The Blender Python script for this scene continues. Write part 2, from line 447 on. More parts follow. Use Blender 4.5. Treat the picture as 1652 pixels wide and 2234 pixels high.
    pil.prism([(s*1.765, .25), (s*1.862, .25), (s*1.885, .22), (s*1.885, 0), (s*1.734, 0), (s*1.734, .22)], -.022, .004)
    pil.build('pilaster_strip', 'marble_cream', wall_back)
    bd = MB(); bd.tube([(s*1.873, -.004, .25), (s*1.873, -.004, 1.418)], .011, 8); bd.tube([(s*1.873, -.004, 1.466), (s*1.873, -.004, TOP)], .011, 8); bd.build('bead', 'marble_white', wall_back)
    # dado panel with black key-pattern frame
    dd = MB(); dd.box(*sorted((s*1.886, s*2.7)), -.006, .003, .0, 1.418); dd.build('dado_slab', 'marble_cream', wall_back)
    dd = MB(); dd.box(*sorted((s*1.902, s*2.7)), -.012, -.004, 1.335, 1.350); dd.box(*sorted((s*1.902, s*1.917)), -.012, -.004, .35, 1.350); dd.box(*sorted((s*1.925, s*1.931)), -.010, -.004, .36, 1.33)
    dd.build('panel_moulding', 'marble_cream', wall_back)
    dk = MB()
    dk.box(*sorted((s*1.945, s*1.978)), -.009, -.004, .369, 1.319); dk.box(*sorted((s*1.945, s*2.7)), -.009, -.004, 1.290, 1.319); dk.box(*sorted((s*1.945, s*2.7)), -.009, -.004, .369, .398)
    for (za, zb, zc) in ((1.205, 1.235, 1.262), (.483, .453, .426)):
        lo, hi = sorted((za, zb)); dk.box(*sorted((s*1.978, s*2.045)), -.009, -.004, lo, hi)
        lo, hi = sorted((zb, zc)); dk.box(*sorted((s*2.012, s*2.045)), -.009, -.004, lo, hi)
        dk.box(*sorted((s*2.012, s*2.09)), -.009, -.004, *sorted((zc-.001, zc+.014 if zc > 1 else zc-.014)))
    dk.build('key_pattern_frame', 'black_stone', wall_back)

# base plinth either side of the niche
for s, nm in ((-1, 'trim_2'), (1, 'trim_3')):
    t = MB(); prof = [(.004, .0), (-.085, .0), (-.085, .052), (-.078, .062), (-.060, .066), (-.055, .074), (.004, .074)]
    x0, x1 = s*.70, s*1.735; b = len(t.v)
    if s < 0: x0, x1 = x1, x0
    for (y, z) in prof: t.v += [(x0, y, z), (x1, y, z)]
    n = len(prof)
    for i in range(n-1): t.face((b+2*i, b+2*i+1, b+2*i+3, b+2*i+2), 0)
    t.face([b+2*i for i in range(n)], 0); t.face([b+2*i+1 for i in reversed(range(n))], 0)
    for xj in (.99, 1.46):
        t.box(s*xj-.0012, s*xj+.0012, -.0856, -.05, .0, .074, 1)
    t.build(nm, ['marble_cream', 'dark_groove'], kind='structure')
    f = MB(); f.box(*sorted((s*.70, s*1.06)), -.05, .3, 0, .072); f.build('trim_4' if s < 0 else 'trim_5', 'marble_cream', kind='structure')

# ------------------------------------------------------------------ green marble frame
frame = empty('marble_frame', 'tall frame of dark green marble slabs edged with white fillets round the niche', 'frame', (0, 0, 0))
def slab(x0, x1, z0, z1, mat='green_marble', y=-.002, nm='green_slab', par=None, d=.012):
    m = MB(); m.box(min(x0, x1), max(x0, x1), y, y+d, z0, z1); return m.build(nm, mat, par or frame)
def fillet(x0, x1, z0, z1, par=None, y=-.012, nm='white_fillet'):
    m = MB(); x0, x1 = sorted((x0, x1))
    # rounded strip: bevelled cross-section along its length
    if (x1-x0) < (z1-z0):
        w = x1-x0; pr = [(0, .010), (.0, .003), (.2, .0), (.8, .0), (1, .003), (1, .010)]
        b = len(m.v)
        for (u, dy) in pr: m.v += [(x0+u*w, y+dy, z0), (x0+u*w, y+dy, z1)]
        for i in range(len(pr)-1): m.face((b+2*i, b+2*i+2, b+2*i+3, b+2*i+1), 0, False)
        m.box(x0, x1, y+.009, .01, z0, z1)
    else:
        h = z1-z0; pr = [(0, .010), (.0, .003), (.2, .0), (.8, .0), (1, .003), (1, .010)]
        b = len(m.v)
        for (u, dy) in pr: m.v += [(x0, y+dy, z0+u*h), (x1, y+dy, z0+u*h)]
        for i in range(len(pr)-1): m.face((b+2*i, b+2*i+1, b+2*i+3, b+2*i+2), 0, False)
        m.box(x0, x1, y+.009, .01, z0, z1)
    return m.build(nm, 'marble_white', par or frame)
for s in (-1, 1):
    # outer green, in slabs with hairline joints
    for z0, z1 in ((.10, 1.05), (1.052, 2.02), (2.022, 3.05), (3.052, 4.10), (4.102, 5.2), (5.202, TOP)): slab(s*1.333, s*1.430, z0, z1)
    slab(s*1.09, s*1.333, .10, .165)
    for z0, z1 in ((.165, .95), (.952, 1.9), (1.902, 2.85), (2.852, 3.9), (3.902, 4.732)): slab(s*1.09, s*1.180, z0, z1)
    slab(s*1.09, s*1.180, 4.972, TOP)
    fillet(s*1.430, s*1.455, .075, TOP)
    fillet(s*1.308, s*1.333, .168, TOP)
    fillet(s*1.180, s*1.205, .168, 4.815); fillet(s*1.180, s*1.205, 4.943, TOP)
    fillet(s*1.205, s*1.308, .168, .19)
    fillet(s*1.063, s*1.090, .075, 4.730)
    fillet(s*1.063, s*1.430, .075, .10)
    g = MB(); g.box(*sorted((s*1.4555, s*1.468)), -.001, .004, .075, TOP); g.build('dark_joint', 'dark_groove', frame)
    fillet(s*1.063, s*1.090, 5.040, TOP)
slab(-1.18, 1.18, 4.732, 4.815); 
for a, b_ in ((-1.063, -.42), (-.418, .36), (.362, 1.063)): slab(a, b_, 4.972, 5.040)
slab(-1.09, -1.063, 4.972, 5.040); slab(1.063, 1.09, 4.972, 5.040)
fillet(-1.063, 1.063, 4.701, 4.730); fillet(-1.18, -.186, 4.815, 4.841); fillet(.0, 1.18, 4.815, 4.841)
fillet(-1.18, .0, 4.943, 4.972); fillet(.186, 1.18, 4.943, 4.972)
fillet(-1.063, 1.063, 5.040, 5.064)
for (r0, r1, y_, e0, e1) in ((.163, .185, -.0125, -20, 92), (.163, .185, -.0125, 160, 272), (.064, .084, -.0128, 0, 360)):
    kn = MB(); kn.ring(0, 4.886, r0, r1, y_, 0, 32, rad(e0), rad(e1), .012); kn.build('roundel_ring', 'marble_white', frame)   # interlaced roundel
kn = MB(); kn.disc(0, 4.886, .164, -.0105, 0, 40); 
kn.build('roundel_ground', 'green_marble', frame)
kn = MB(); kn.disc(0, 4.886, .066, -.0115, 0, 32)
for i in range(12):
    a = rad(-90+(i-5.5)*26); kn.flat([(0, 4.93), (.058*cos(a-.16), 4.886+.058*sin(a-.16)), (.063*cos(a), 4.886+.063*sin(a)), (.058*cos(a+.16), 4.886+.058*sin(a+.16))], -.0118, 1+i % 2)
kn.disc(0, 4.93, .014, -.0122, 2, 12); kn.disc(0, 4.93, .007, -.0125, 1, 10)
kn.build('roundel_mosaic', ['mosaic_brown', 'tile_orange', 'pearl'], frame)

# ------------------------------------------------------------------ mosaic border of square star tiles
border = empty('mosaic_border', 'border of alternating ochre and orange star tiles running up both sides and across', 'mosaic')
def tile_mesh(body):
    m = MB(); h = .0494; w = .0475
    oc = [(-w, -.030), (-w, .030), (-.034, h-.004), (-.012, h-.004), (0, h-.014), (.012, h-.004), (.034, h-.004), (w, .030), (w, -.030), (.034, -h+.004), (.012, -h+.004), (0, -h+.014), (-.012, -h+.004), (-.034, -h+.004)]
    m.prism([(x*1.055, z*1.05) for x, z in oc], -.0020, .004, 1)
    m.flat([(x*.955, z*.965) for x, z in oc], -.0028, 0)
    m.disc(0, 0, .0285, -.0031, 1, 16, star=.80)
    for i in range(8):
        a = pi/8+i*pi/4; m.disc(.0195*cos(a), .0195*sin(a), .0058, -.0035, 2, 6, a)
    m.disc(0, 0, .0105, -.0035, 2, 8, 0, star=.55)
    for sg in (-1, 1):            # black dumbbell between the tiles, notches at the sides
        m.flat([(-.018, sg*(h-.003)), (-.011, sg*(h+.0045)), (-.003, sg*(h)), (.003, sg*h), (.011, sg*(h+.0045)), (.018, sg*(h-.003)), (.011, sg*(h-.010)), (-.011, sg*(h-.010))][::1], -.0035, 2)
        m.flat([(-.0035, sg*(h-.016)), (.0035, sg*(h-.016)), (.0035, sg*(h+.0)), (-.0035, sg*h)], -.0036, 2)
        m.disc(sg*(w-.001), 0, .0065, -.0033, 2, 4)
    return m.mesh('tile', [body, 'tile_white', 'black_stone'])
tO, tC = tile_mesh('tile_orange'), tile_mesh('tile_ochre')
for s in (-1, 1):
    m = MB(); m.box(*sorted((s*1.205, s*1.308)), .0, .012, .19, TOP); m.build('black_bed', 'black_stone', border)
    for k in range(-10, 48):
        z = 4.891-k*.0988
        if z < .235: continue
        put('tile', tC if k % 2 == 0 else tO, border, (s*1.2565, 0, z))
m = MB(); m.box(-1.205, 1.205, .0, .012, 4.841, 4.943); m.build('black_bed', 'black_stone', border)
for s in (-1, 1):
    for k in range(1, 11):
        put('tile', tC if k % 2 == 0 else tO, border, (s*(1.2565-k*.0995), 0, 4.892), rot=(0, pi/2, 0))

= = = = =

EXERCISE DESCRIPTION
Exactly as they stand, set down the lines from the top of the data through the line with "dk.build('key_pattern_frame', 'black_stone', wall_back)".

OUTPUT FOR THIS EXERCISE
The Blender Python script for this scene continues. Write part 2, from line 447 on. More parts follow. Use Blender 4.5. Treat the picture as 1652 pixels wide and 2234 pixels high.
    pil.prism([(s*1.765, .25), (s*1.862, .25), (s*1.885, .22), (s*1.885, 0), (s*1.734, 0), (s*1.734, .22)], -.022, .004)
    pil.build('pilaster_strip', 'marble_cream', wall_back)
    bd = MB(); bd.tube([(s*1.873, -.004, .25), (s*1.873, -.004, 1.418)], .011, 8); bd.tube([(s*1.873, -.004, 1.466), (s*1.873, -.004, TOP)], .011, 8); bd.build('bead', 'marble_white', wall_back)
    # dado panel with black key-pattern frame
    dd = MB(); dd.box(*sorted((s*1.886, s*2.7)), -.006, .003, .0, 1.418); dd.build('dado_slab', 'marble_cream', wall_back)
    dd = MB(); dd.box(*sorted((s*1.902, s*2.7)), -.012, -.004, 1.335, 1.350); dd.box(*sorted((s*1.902, s*1.917)), -.012, -.004, .35, 1.350); dd.box(*sorted((s*1.925, s*1.931)), -.010, -.004, .36, 1.33)
    dd.build('panel_moulding', 'marble_cream', wall_back)
    dk = MB()
    dk.box(*sorted((s*1.945, s*1.978)), -.009, -.004, .369, 1.319); dk.box(*sorted((s*1.945, s*2.7)), -.009, -.004, 1.290, 1.319); dk.box(*sorted((s*1.945, s*2.7)), -.009, -.004, .369, .398)
    for (za, zb, zc) in ((1.205, 1.235, 1.262), (.483, .453, .426)):
        lo, hi = sorted((za, zb)); dk.box(*sorted((s*1.978, s*2.045)), -.009, -.004, lo, hi)
        lo, hi = sorted((zb, zc)); dk.box(*sorted((s*2.012, s*2.045)), -.009, -.004, lo, hi)
        dk.box(*sorted((s*2.012, s*2.09)), -.009, -.004, *sorted((zc-.001, zc+.014 if zc > 1 else zc-.014)))
    dk.build('key_pattern_frame', 'black_stone', wall_back)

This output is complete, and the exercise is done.